Ant has been in the high Arctic for the past week, on an icebreaker just off Banks Island. He gets back tonight - 24 hours later than scheduled as the helicopter due to collect him had engine problems. Sadly this has meant forfeiting our planned skiing weekend at Mont Tremblant.

MyKitchenInHalfCups said...

What a great character Jennifer was! You totally keep up with her. This is simple cooking but so good.
Sounds like Lucius is up and making recovery! Happy Birthday!

aforkfulofspaghetti said...

Ah, the late lamented Jennifer... Cooking programmes have certainly been duller since her demise. I never heard her mention this way of doing a roast, though - what an amazing nugget of culinary info!

Anonymous said...

I love the sound of that. We are off for a week's holiday and that would make the most wonderful dinner to come home to after a cold day out walking with the dogs.
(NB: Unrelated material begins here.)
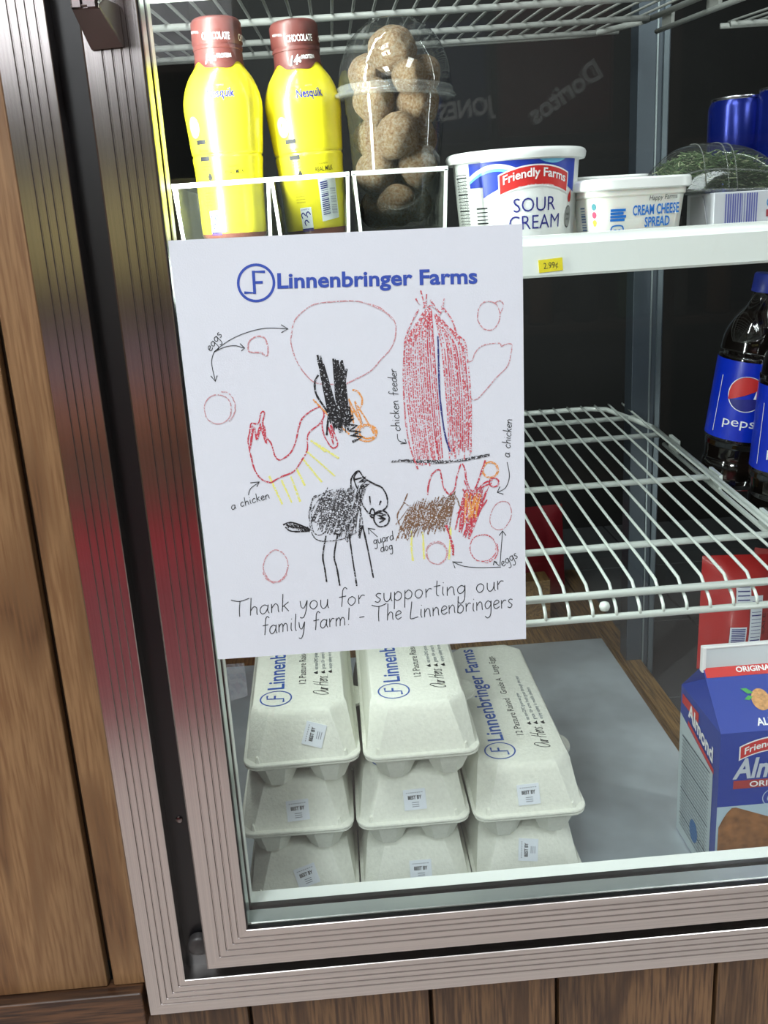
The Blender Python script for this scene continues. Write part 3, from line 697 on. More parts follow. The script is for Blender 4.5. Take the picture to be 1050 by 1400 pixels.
# tape at the paper corner
def tape_fn():
    a = [on_plane(*p, .0025) for p in ((309, 908), (334, 906), (339, 951), (316, 958))]
    mb = MB(); n = 7; vs = []; fs = []
    for i in range(n + 1):
        for j in range(n + 1):
            s, t = i / n, j / n
            p = (a[0] * (1 - s) + a[1] * s) * (1 - t) + (a[3] * (1 - s) + a[2] * s) * t
            vs.append((p.x, .0022 + random.uniform(-.0005, .0004), p.z))
    for i in range(n):
        for j in range(n): q = i * (n + 1) + j; fs.append((q, q + n + 1, q + n + 2, q + 1))
    return mb.add(vs, fs)
tag(obj('tape_piece', tape_fn(), clear_mat('clear tape', (.9, .93, .95), 1.8, .12, .12, (200, 210, 220), 900)), 'crumpled clear tape on the glass just below the lower paper corner', 'tape')

# ================================================================== EGG CARTONS
def rrect(w_, l_, r, z, y0=0.0, n=5):
    out = []; hw_ = w_ / 2
    for cx, cy, a in ((hw_ - r, y0 + l_ - r, 0), (-hw_ + r, y0 + l_ - r, PI / 2), (-hw_ + r, y0 + r, PI), (hw_ - r, y0 + r, 1.5 * PI)):
        for i in range(n + 1):
            t = a + PI / 2 * i / n; out.append((cx + r * math.cos(t), cy + r * math.sin(t), z))
    return out
CW, CLN = .1025, .298
def carton(label, loc, yaw, sticker, roll=0, texty=True):
    t = thing('egg_carton', label, 'egg carton', loc, (0, roll, yaw), 'pulp egg cartons')
    RZ = .0265
    # base: flange plate with twelve cups
    if 'base' not in carton.__dict__:
        b = MB(); b.loft([rrect(CW - .004, CLN - .004, .012, RZ - .0037, .002), rrect(CW, CLN, .012, RZ - .0017), rrect(CW, CLN, .012, RZ)])
        for i in range(6):
            for sx in (-1, 1):
                cx = sx * .0240; cy = .025 + i * .0492
                def cup(r, z, k=.5):
                    return [(cx + r * (1 + k * .22 * abs(math.cos(2 * a))) * math.cos(a), cy + r * (1 + k * .22 * abs(math.cos(2 * a))) * math.sin(a), z) for a in [PI / 8 + PI / 4 * q for q in range(8)]]
                b.loft([cup(.0110, .0), cup(.0128, .0010), cup(.0205, .0190), cup(.0222, RZ - .0025)])
        carton.base = obj('base', b, M['pulp'], t, smooth=.45)
        l = MB()
        l.loft([rrect(CW + .001, CLN + .001, .014, RZ), rrect(CW + .0030, CLN + .002, .015, RZ + .0012, -.001), rrect(CW + .0020, CLN + .001, .015, RZ + .0030, -.0005), rrect(CW - .005, CLN - .006, .015, RZ + .0036, .003)])
        def octo(w_, l_, c, z, y0):
            h_ = w_ / 2
            return [(-h_ + c, y0, z), (h_ - c, y0, z), (h_, y0 + c * 1.15, z), (h_, y0 + l_ - c, z), (h_ - c, y0 + l_, z), (-h_ + c, y0 + l_, z), (-h_, y0 + l_ - c, z), (-h_, y0 + c * 1.15, z)]
        l.loft([octo(CW - .004, CLN - .006, .009, RZ + .0034, .003), octo(CW - .0060, CLN - .010, .0105, RZ + .0080, .0050), octo(CW - .0150, CLN - .034, .0150, RZ + .0370, .0170), octo(CW - .0170, CLN - .039, .0150, RZ + .0405, .0195), octo(CW - .0205, CLN - .045, .0145, RZ + .0430, .0225), octo(CW - .0270, CLN - .055, .0120, RZ + .0440, .0275)], False, True)
        carton.lid = obj('lid', l, M['pulp'], t, bevel=.0016)
        # little wings pressed into the front corners
        for sx in (-1, 1):
            f = MB().loft([[(sx * .0370, .0020, RZ + .0028), (sx * .0415, .0035, RZ + .0028), (sx * .0415, .0090, RZ + .0030), (sx * .0370, .0090, RZ + .0030)],
                           [(sx * .0380, .0038, RZ + .0085), (sx * .0402, .0048, RZ + .0090), (sx * .0402, .0080, RZ + .0090), (sx * .0380, .0075, RZ + .0085)]])
            carton.__dict__['nub%d' % sx] = obj('corner_nub', f, M['pulp'], t, bevel=.0008)
        tb = MB().loft([[(.050 + .014 * math.sin(a), .118 - .020 * math.cos(a), z) for a in [PI * q / 10 for q in range(11)]] for z in (RZ - .0005, RZ + .0025)])
        carton.tab = obj('latch_tab', tb, M['pulp'], t, rot=(0, .0, 0))
        top_ = lambda u, v: (u, v, RZ + .0443)
        if True:
            a = MB(); a.disc(top_, -.0205, .0440, .0148, .0148, 40, r0=.0014)
            a.ribbon(top_, [(-.0285, .0505), (-.0285, .0440), (-.0135, .0425), (-.0135, .0360)], .0019, smooth=False)
            a.ribbon(top_, [(-.0215, .0435), (-.0215, .0495)], .0019, smooth=False)
            text(a, top_, 'Linnenbringer Farms', -.0135, .0620, .205, .0150, PI / 2, .015)
            carton.brand = obj('farm_print', a, M['blue_ink'], t)
            b = MB(); text(b, top_, '12 Pasture Raised   Grade A   Large Eggs', .0070, .0690, .175, .0066, PI / 2, .0)
            for i in range(3):
                x = .0170 + i * .0068
                b.poly(top_, [(x - .0026, .0905), (x - .0003, .0915), (x + .0015, .0935), (x + .0012, .0900), (x + .0018, .0875), (x, .0865), (x - .0014, .0882)])
            hand(b, top_, 'Our Hens...', .0275, .0420, .043, .0068, .0009, PI / 2, .35, .05)
            carton.brand2 = obj('carton_print', b, M['dark_ink'], t)
            c_ = MB()
            for i, q_ in enumerate(('eat non-GMO grains we grow', 'graze 10+ acres fresh grass through the year', 'enjoy safety in mobile shelters')):
                text(c_, top_, q_, .0187 + i * .0068, .0965, .0035 * len(q_) * .62, .0036, PI / 2)
            carton.brand3 = obj('fine_print', c_, M['grey_ink'], t)
    else:
        for k in ('base', 'lid', 'nub-1', 'nub1', 'tab', 'brand', 'brand2', 'brand3'):
            if not texty and k.startswith('brand'): continue
            o = carton.__dict__[k].copy(); sc.collection.objects.link(o); o.parent = t
    if sticker:
        sx, sz, ang, rd = sticker
        # plane of the lid's front slope
        y0_, z0_, y1_, z1_ = .0050, RZ + .0080, .0170, RZ + .0370
        dl = math.hypot(y1_ - y0_, z1_ - z0_); ny, nz = -(z1_ - z0_) / dl, (y1_ - y0_) / dl
        ca, sa = math.cos(ang), math.sin(ang)
        def sm(lift):
            def f(u, v):
                U = sx + u * ca - v * sa; V = sz + u * sa + v * ca
                return (U, y0_ + (y1_ - y0_) * V / dl + ny * lift, z0_ + (z1_ - z0_) * V / dl + nz * lift)
            return f
        W2, H2 = .0102, .0092
        s0 = MB(); base = sm(.0004); topf = sm(.0010)
        q = [(-W2, -H2), (W2, -H2), (W2, H2), (-W2, H2)]
        s0.add([base(*p) for p in q] + [topf(*p) for p in q], [(3, 2, 1, 0), (4, 5, 6, 7), (0, 1, 5, 4), (1, 2, 6, 5), (2, 3, 7, 6), (3, 0, 4, 7)])
        so = obj('date_sticker', s0, M['sticker'], t)
        tx = MB(); text(tx, sm(.0013), 'BEST BY', -.0062, .0004, .0125, .0031, 0, .03)
        obj('sticker_lettering', tx, M['black'], so)
        g = MB()
        for k in range(8): g.add([sm(.0012)(-.0075 + k * .002 + a, .0058 + b) for a, b in ((0, 0), (.0011, 0), (.0011, .0008), (0, .0008))], [(0, 1, 2, 3)])
        for k in range(3): g.add([sm(.0012)(a, -.0030 - k * .0018 + b) for a, b in ((-.003, 0), (.0035, 0), (.0035, .0007), (-.003, .0007))], [(0, 1, 2, 3)])
        obj('sticker_marks', g, M['sticker_ink'], so)
    return t
ZF = -.4773; DZ = .0710
carton('white pulp egg carton on top of the stack nearest the door hinge, sticker turned sideways', (-.0665, .1345, ZF + 2 * DZ), .02, (.0125, .0160, 1.25, 0), 0)
carton('white pulp egg carton in the middle of the stack nearest the hinge', (-.0775, .1365, ZF + DZ), .0, (.002, .0110, .06, 0), .012)
carton('bottom egg carton of the stack nearest the hinge, crooked date sticker', (-.0765, .1365, ZF), .0, (.004, .0110, .28, 0))
carton('white pulp egg carton on top of the middle stack, no date sticker on its front', (.0405, .1310, ZF + 2 * DZ), .0, None)
carton('egg carton in the middle of the three-high middle stack', (.0300, .1345, ZF + DZ), .0, (.002, .0130, .03, 0))
carton('bottom egg carton of the middle stack, against the white ledge', (.0300, .1345, ZF), .0, (.004, .0085, 0, 0))
carton('white pulp egg carton on top of the two-high stack beside the bare metal', (.1370, .1310, ZF + DZ), .0, (-.001, .0110, .03, 0))
carton('bottom egg carton of the two-high stack, sticker turned sideways', (.1360, .1335, ZF), .0, (.000, .0190, 1.45, 0))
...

Must go to butcher on Monday! Thank you (Must dig out old Spectators too!)

Anonymous said...

I used to love watching the Two Fat Ladies - they worked so well together - I hope they do a repeat of the series - so more entertaining than some of the 'cookery' programmes these days.

I will look up the link to the site I bought my vacuum packer from in the week.

So tired after a long and hardworking day.

Karen Baking Soda said...

Ah Jennifer, the one with the motor -and the helmet-! Couldn't believe what I saw the first time (must have been a re-run) but loved her at first sight!

KJ said...

I am all for making roast dinners easier. I hate that last minute panic of trying to get everything cooked and onto the table all at the same time and still hot. This is a much better idea.

Kits Chow said...

Sounds wonderful. I love the Two Fat Ladies. I agree about their no non-sense approach to cookery.

What kind of plates did you use?

Joanna said...

The plates I used are ironstone, the everyday sort of tough plates that bounce off the floor when you drop them. Porcelain would be good, too, if you've got them. Anything really ovenproof. Just not pottery, because it will crackle or even crack in the heat, which is sad when it's one of your favourites.